**WHAT YOU ARE ASKED TO DO:**
Extract and list every line that contains the word "pixels".

**RECORDED INFORMATION:**
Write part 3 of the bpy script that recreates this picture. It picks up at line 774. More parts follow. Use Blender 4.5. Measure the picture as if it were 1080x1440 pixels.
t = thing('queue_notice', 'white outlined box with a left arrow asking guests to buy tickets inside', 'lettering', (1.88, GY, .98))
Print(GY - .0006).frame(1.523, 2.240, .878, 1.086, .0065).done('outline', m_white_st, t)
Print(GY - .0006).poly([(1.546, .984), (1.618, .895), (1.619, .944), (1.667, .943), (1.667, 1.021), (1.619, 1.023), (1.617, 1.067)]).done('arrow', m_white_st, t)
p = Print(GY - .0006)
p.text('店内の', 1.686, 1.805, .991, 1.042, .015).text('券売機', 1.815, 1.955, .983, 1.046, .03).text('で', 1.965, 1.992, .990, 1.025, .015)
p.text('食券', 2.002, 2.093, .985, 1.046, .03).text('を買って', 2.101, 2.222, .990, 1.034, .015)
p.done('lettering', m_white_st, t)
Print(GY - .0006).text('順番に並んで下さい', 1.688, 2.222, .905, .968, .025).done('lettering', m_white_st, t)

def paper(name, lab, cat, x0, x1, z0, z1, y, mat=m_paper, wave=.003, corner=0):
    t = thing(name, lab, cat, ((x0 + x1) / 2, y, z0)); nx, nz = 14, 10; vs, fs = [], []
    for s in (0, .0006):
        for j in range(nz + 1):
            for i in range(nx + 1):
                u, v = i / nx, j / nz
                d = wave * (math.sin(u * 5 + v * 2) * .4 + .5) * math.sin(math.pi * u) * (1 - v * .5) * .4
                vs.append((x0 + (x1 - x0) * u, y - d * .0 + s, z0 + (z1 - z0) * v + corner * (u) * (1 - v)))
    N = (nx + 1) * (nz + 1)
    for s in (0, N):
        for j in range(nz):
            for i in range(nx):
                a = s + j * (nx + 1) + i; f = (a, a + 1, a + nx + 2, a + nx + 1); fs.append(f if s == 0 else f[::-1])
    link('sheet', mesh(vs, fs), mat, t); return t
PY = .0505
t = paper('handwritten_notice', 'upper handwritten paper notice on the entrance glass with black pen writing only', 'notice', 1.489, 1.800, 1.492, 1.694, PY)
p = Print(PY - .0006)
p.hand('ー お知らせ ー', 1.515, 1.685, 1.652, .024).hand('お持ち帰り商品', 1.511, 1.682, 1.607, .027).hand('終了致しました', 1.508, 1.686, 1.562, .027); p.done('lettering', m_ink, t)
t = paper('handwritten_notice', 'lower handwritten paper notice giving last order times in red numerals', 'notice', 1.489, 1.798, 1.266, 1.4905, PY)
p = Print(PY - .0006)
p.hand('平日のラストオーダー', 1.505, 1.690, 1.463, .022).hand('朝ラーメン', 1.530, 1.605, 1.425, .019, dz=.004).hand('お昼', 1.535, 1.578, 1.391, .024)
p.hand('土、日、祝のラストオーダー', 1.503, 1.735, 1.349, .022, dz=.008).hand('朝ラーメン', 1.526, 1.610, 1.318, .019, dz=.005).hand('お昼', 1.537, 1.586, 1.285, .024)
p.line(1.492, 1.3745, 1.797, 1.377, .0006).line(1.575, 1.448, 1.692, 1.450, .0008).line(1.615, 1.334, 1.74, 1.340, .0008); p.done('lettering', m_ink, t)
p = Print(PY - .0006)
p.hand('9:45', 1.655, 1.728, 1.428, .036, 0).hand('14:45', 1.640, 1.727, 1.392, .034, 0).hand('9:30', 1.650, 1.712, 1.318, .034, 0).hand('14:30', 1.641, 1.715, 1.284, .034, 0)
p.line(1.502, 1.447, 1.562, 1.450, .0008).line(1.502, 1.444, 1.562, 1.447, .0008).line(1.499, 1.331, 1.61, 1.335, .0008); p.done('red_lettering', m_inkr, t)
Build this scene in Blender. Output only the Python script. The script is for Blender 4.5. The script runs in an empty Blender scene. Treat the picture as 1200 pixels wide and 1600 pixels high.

**WRITTEN SOLUTION:**
Write part 3 of the bpy script that recreates this picture. It picks up at line 774. More parts follow. Use Blender 4.5. Measure the picture as if it were 1080x1440 pixels.
Build this scene in Blender. Output only the Python script. The script is for Blender 4.5. The script runs in an empty Blender scene. Treat the picture as 1200 pixels wide and 1600 pixels high.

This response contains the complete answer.